Aparentemente ajeno a la confrontación entre dos clanes rivales que ha prendido fuego a buena parte de la costa de Gran Bretaña, el pequeño poblado de Nortwic es un hervidero de vida. Bajos sus murallas, sobre el barro de sus callejuelas, en sus mercados y a las puertas de sus modestos templos los niños siguen persiguiendo gatos, los pescadores anuncian a voz en grito la captura del día e incluso hay quien encuentra tiempo para perderlo en una partida de dados regada por demasiada cerveza. Es lo que tiene la paz. Incluso una mujer como Eivor, endurecida por el peso de demasiadas cicatrices y demasiada responsabilidad, podría acostumbrarse a esto, y por eso aunque el tiempo apremie decidimos alargar por un rato el paseo. Regateamos con los comerciantes, charlamos sobre caballos con una niña envuelta en harapos, y justo al final, cuando ascendemos la escalinata que lleva al santuario del malogrado rey Edmund, un sajón de aspecto cetrino surge de entre la sombras y se interpone en nuestro camino. Lo bueno nunca puede durar, pensamos, pero esta vez no será necesario echar mano de la maza que llevamos colgada del cinto. «Seguro que sabes hacer diabluras con eso, pero dudo que tengas el mismo talento para la palabra», le espeta el hombretón mientras sopesa en la mano una bolsa con unas cuantas monedas. Efectivamente, en Assassin’s Creed Valhalla hay batallas de rap.

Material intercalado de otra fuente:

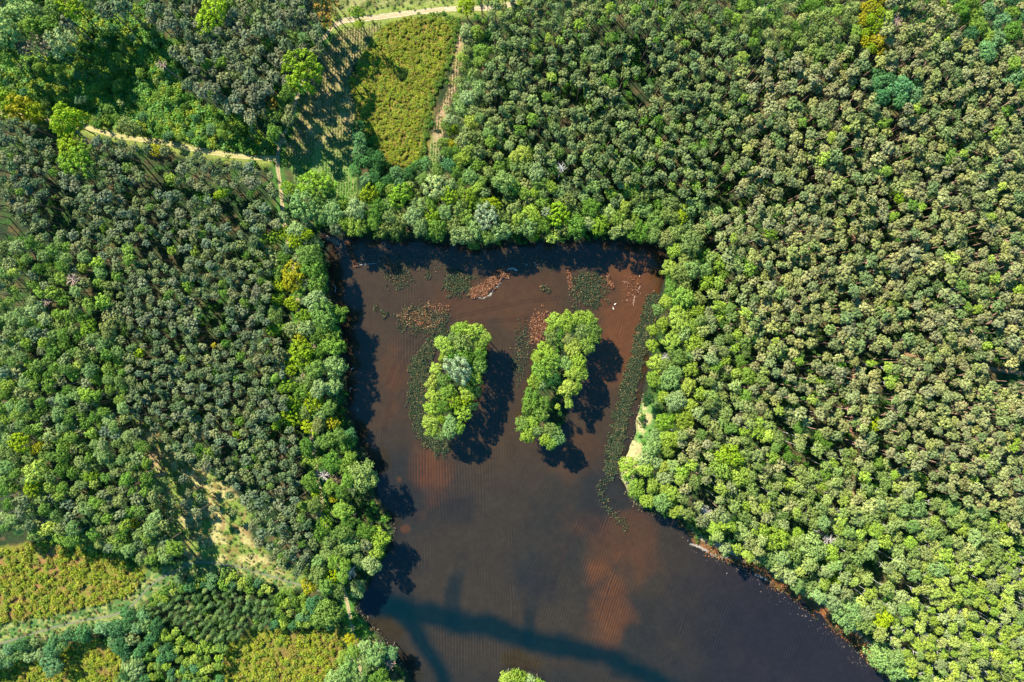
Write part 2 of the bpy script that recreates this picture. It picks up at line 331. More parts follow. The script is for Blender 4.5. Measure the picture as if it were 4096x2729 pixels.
# ------------------------------------------------------------------ the lake
def lake_cols(X, Y):
    ox, oy = g2o(X, Y)
    n1 = fbm(X, Y, 26, 2); n2 = fbm(X, Y, 8, 4); n3 = fbm(X, Y, 0.9, 6, 2)
    KW = 3.9
    A = lambda c: np.broadcast_to(alb(c, KW), X.shape + (3,))
    c = mix(A((72,62,50)), alb((58,55,50), KW), sst(0.35, 0.65, n1))
    c = mix(c, alb((86,67,46), KW), (1 - sst(980, 1130, oy + (n1 - .5) * 160)) * 0.9)
    c = mix(c, alb((44,42,54), KW), sst(1450, 1750, ox + (n1 - .5) * 120) * sst(1200, 1300, oy) * 0.7)
    def blob(cx, cy, rx, ry, rot=0.0, s=0.7):
        ca, sa = math.cos(rot), math.sin(rot); u = ((ox - cx) * ca + (oy - cy) * sa) / rx; v = (-(ox - cx) * sa + (oy - cy) * ca) / ry
        return 1 - sst(s * 0.4, 1.35, np.hypot(u, v) + (n2 - .5) * 1.5 + (n1 - .5) * 1.2)
    # combed streaks left by weed cutting, running nearly along the bank
    def streak(tilt, per, k=0, wav=5):
        u = ox - oy * tilt + (n1 - .5) * wav * 2
        return 0.5 + 0.5 * np.sin(u / per * 2 * math.pi + 3 * vnoise(u / 11, oy * 0.004, k)) * (0.45 + 0.9 * vnoise(u / 16, oy / 60, k + 1))
    s1 = streak(-0.27, 5.2); s2 = streak(0.03, 6.5, 2); s3 = streak(-0.32, 6.0, 4)
    ora = alb((152,88,40), KW)
    E = blob(1440, 760, 75, 170, 0.26)
    c = mix(c, ora, E * (0.12 + 0.68 * s1))
    c = mix(c, alb((110,72,42), KW), blob(1140, 690, 190, 60) * 0.55)
    c = mix(c, ora, blob(985, 1080, 60, 95) * (0.08 + 0.6 * s2))
    c = mix(c, alb((130,76,40), KW), blob(905, 900, 40, 110) * (0.2 + 0.35 * s2))
    c = mix(c, alb((110,72,42), KW), blob(1330, 1040, 70, 60) * (0.15 + 0.4 * s3))
    c = mix(c, ora, blob(1405, 1390, 50, 110, 0.15) * (0.08 + 0.6 * s3))
    c = mix(c, alb((124,74,42), KW), blob(1420, 1230, 90, 90) * (0.15 + 0.4 * s3))
    c = mix(c, ora, blob(916, 1103, 9, 11, 0, 1.6) * 0.3); c = mix(c, ora, blob(930, 1217, 11, 9, 0, 1.6) * 0.3)
    # faint streaks over most of the bed
    fs = np.where(ox < 1180, s2, s3)
    c = c * (1 + 0.55 * (fs - 0.5) * sst(600, 700, oy) * sst(0.47, 0.66, fbm(ox, oy, 60, 5, 3)))[..., None]
    # wheel and boat tracks as loops
    for cx, cy, r in ((1286,1205,15), (1283,1270,14), (1286,1205,19), (1283,1270,18)):
        d = np.abs(np.hypot(ox - cx, (oy - cy) * 0.9) - r); c = mix(c, alb((86,66,56), KW), (1 - sst(0.5, 1.8, d)) * 0.35)
    for L in ([(890,880),(905,840),(935,790),(985,750),(1050,728),(1120,712),(1200,694),(1285,684)], [(880,1000),(900,900),(930,830),(980,775),(1060,742),(1180,735),(1240,720)],
              [(930,1180),(965,1120),(975,1050),(965,990),(990,900)], [(1260,1380),(1300,1260),(1350,1180),(1450,1130)]):
        d = dline(ox, oy, L); c = mix(c, alb((60,40,34), KW), ((1 - sst(0.6, 2.2, np.abs(d - 3))) * 0.35))
    # grey-brown scrape in the middle, darker weedy patches
    c = mix(c, alb((40,42,46), KW), blob(1040, 1170, 55, 45) * 0.45)
    c = mix(c, alb((36,42,50), KW), blob(1230, 1350, 50, 45) * 0.5)
    # deep drowned ditches, blue-green
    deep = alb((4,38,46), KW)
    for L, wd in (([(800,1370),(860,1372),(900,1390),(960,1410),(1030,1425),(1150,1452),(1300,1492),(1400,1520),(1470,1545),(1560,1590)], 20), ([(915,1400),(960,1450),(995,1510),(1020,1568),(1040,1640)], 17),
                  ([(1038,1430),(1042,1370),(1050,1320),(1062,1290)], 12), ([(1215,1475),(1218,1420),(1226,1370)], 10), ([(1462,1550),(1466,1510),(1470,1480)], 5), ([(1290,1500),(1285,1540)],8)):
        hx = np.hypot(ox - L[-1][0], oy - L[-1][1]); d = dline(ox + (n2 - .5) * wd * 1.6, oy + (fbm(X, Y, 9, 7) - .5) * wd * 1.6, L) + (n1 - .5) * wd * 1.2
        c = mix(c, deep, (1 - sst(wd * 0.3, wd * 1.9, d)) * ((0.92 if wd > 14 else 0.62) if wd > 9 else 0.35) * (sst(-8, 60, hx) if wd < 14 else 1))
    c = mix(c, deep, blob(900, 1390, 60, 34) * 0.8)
    # dark mud margin and fine speckle
    c = c * (0.86 + 0.28 * n3)[..., None] * (0.88 + 0.24 * fbm(X, Y, 4, 7))[..., None]
    return np.clip(c, 0, 1)
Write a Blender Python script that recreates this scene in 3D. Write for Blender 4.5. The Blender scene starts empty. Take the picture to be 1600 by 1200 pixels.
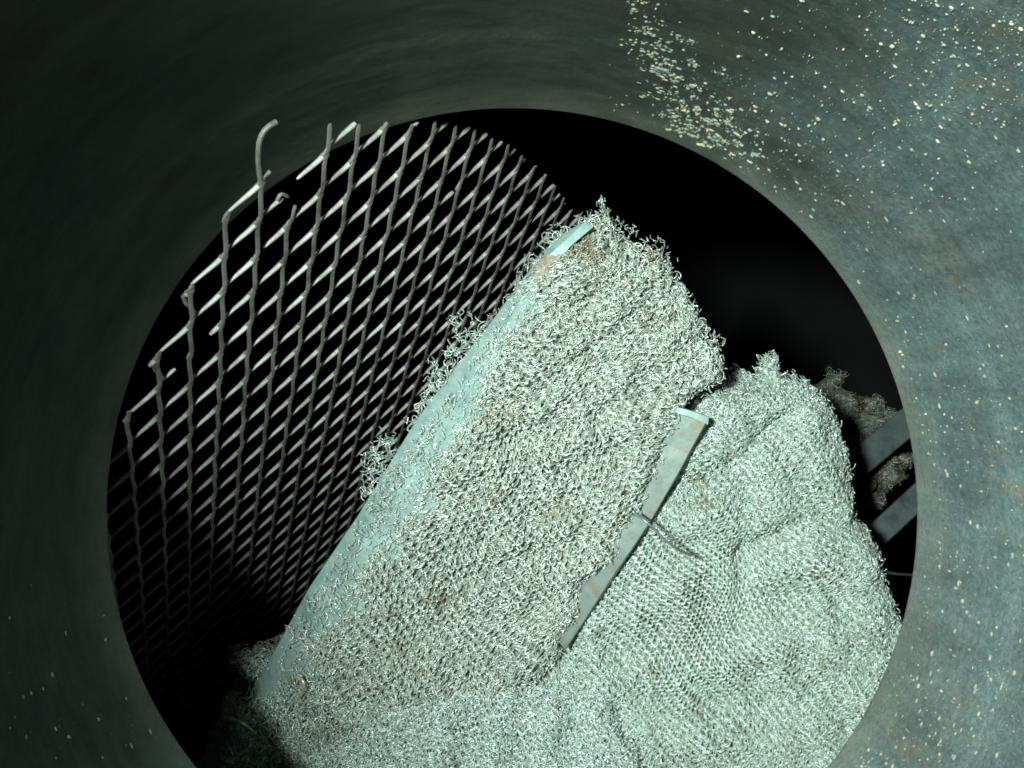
import bpy, math, random
import numpy as np
from mathutils import Vector

# ------------------------------------------------------------------ camera, world, lamps, exposure
sc = bpy.context.scene
C = sc.collection
FPX = 1422.0                                   # focal length in photo pixels (1600 wide)
cam = bpy.data.cameras.new('camera')
cam.lens = 36.0*FPX/1600.0; cam.sensor_width = 36.0; cam.clip_start = 0.005; cam.clip_end = 50
co = bpy.data.objects.new('camera', cam); C.objects.link(co); sc.camera = co
w = bpy.data.worlds.new('World'); sc.world = w; w.use_nodes = True
w.node_tree.nodes['Background'].inputs[0].default_value = (0.55, 0.75, 0.66, 1)
w.node_tree.nodes['Background'].inputs[1].default_value = 0.05
def lamp(name, loc, power, size, col):
    l = bpy.data.lights.new(name, 'POINT'); l.energy = power; l.shadow_soft_size = size; l.color = col
    o = bpy.data.objects.new(name, l); o.location = loc; C.objects.link(o); return o
def spot(name, loc, to, power, size, col, ang, blend):
    l = bpy.data.lights.new(name, 'SPOT'); l.energy = power; l.shadow_soft_size = size; l.color = col
    l.spot_size = math.radians(ang); l.spot_blend = blend
    o = bpy.data.objects.new(name, l); o.location = loc; C.objects.link(o)
    o.rotation_euler = (Vector(to)-Vector(loc)).to_track_quat('-Z', 'Y').to_euler(); return o
spot('flash_lamp', (-0.232, 0.092, 0.22), (0.16, -0.060, -0.52), 126, 0.032, (0.82, 1.0, 0.92), 66, 1.0)
lamp('fill_lamp', (0.03, 0.02, 0.10), 0.24, 0.05, (0.80, 1.0, 0.93))
sc.view_settings.view_transform = 'Standard'; sc.view_settings.look = 'None'
sc.view_settings.gamma = 1; sc.view_settings.exposure = 0
sc.view_settings.use_curve_mapping = False
sc.cycles.filter_width = 1.75                    # a small compact camera's soft lens

rng = np.random.default_rng(7)

# ------------------------------------------------------------------ helpers
def unproj(x, y, d):
    return np.array([(x-800)/FPX*d, (600-y)/FPX*d, -d])
def tag(o, label=None, cat=None, group=None, kind=None):
    if label: o['label'] = label
    if cat: o['category'] = cat
    if group: o['group'] = group
    if kind: o['kind'] = kind
    return o
def empty(name, loc, label, cat, group=None):
    o = bpy.data.objects.new(name, None); C.objects.link(o); o.location = loc
    o.empty_display_size = 0.03
    return tag(o, label, cat, group)
def link(name, me, mat, parent=None):
    me.materials.append(mat)
    o = bpy.data.objects.new(name, me); C.objects.link(o)
    if parent is not None:
        o.parent = parent
        me.transform(__import__('mathutils').Matrix.Translation(-Vector(parent.location)))
    return o
def mesh_quads(name, V, F, smooth=True):
    me = bpy.data.meshes.new(name)
    V = np.asarray(V, np.float32); F = np.asarray(F, np.int32)
    k = F.shape[1]
    me.vertices.add(len(V)); me.vertices.foreach_set('co', V.ravel())
    me.loops.add(F.size); me.loops.foreach_set('vertex_index', F.ravel())
    me.polygons.add(len(F))
    me.polygons.foreach_set('loop_start', np.arange(0, F.size, k, dtype=np.int32))
    me.polygons.foreach_set('loop_total', np.full(len(F), k, np.int32))
    me.polygons.foreach_set('use_smooth', np.full(len(F), smooth))
    me.update(calc_edges=True)
    return me
def mesh_py(name, V, F, smooth=False):
    me = bpy.data.meshes.new(name)
    me.from_pydata([tuple(map(float, v)) for v in V], [], [list(map(int, f)) for f in F]); me.update()
    if smooth:
        for p in me.polygons: p.use_smooth = True
    return me
def tubes(P, mask, R, sides=4):
    """P (L,N,3) wires, mask (L,N) kept points, R radius (scalar or (L,N)) -> verts, quads"""
    L, N, _ = P.shape
    T = np.gradient(P, axis=1); T /= np.linalg.norm(T, axis=2, keepdims=True)+1e-12
    ref = np.array([0.23, 0.31, 0.92]); ref = ref/np.linalg.norm(ref)
    A = np.cross(T, ref); A /= np.linalg.norm(A, axis=2, keepdims=True)+1e-9
    B = np.cross(T, A)
    R = np.broadcast_to(R, (L, N))[..., None]
    rings = [P + R*(math.cos(2*math.pi*k/sides)*A + math.sin(2*math.pi*k/sides)*B) for k in range(sides)]
    V = np.stack(rings, axis=2)                                  # L,N,s,3
    idx = np.full((L, N), -1, np.int64)
    ok = mask[:, :-1] & mask[:, 1:]
    used = np.zeros((L, N), bool); used[:, :-1] |= ok; used[:, 1:] |= ok
    idx[used] = np.arange(used.sum())*sides
    Vv = V[used].reshape(-1, 3)
    a = idx[:, :-1][ok]; b = idx[:, 1:][ok]
    F = []
    for k in range(sides):
        k2 = (k+1) % sides
        F.append(np.stack([a+k, a+k2, b+k2, b+k], axis=1))
    return Vv, np.concatenate(F)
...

Al menos son unas batallas elegantes, porque aquí nadie le echa en cara al contrario que lleve la gorra mal puesta o haya estudiado en un colegio privado. Lo que sucede a continuación, un intercambio de pullas en rima consonante recitadas con esa ampulosidad con la que se hacían las cosas entonces, no pasa de ser un minijuego inocente y una secuencia de decisiones bastante sencilla que por desgracia no deja lugar a los chistes sobre tu hermana. Aún así habrá quien quiera ver aquí un homenaje a Monkey Island, ignorando quizá los desesperados intentos por mantener el tono de un juego que quiere contarnos una historia muy seria sobre vikingos leídos pero que sobre todo está obsesionado por ofrecernos cosas que hacer. Un juego que a tenor del contenido mostrado en la demo, una sección de unas tres horas que apenas dio para completar tres misiones de la rama principal contenidas en una única región del mapa, ya se adivina amplísimo, y que como digo recoge el testigo de Origins y sobre todo del excesivo Odyssey a la hora de alfombrar cada aldea y cada núcleo urbano con decenas de pasatiempos irrelevantes. Más tarde incluso tendremos ocasión de presenciar una boda, disfrutar del banquete, agarrarnos un ciego de esos de darle la mano al mismo dos veces y competir en un desafío de tiro con arco sin apenas poder mantenernos en pie, y aunque todas estas actividades son divertidas por separado, el espíritu de parque temático del medievo (algo a lo que la serie no parece dispuesta a renunciar pasen los años que pasen) le acaba restando algo de gravedad al asunto.
Y es una lástima, porque más allá de los minijuegos de beber cerveza de manera suicida (quizá el mejor uso que se le haya dado jamás a un medidor de equilibrio), la historia que este Valhalla intenta contar apunta maneras. Resulta difícil sacar conclusiones porque como digo la demo nos plantaba en un punto indeterminado del argumento sin perder el tiempo en presentaciones, pero un par de cabos sí podemos atar: encarnamos a Eivor, la mencionada guerrera (o guerrero, porque la posibilidad de elegir género para el protagonista se mantiene) a los mandos del clan del cuervo, y entre nuestros aliados se encuentran Oswald, un voluntarioso pero inexperto aspirante al trono de Anglia Oriental, y una doncella vikinga con la que aspira a desposarse para traer la paz a esas tierras. La tormenta política es de envergadura, y nuestro papel, el del extranjero dialogante y bienintencionado que desaprueba los sanguinarios métodos de otros clanes y tan solo busca la coexistencia pacífica, nos granjeará enemigos en ambos lados de la trinchera: los ingleses desconfían, los bárbaros del clan de Rued quieren nuestra cabeza en una pica… Eran tiempos difíciles.